Well, we're in the heart and heat of the Christmas break here, and we're having a pretty good time - no complaints. 

We've been watching and re-watching a lot of movies: The Reef and Rogue (effective Australian creature features), Magic Mike, Chernobyl Diaries, Premium Rush...

Have you seen Premium Rush (2012) yet?  It's one of the best action films - one of the most entertaining films, for that matter - of the year.  A fast-paced, ingeniously-choreographed film featuring some first-rate stunt work, the film stars Joseph Gordon-Levitt (that endlessly appealing, up-for-anything fount of charisma) as an NYC bike messenger who finds himself in possession of a Very Important piece of mail - wanted Very Badly by crooked cop Michael Shannon.  The movie has the same energetic, freewheeling, non-stop reckless sense of fun and play as Speed, and writer-director David Koepp (longtime go-to studio scripter) has a ball with the linear convolutions of the story and the obstacles inherent in the setting.  Koepp has directed some underrated films - the Ricky Gervais comedy Ghost Town, the Kevin Bacon creeper Stir of Echoes, Johnny Depp's Secret Window- but this one is his best yet; it's a modestly ambitious piece of throwaway entertainment, perfect for what it is, with Michael Shannon giving an enormously colorful supporting turn; the actor seems as pained as strained as usual (I mean that in a good way), seizing with worry, contorting his vocal inflections, and very, very funny.   
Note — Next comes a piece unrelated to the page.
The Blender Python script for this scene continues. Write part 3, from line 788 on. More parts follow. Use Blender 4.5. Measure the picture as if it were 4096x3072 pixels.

Another movie we had long been waiting to see was Chernobyl Diaries (2012), which is pretty much what you think it's going to be from the title and previews.  Six tourists are up for - some more than others, naturally - an extreme travel sidetrip to Chernobyl - site, of course, of the nuclear reactor disaster in 1986.  The characters are fascinated, enthralled by the apparently off-limits site and the abandoned city where the workers once lived.  But, of course, as night falls, complications set in and they realize they're not alone.  I suppose you can say that the film is exploitative, making light of a horrible tragedy, but why bother?  It's a movie, people!  I was creeped out throughout, and though the film follows a fairly obvious blueprint, the whole thing really hooked me and one reason for my engagement is that, though I should have, I never really knew where the film was going and who was going to die next.  Directed by Bradley Parker.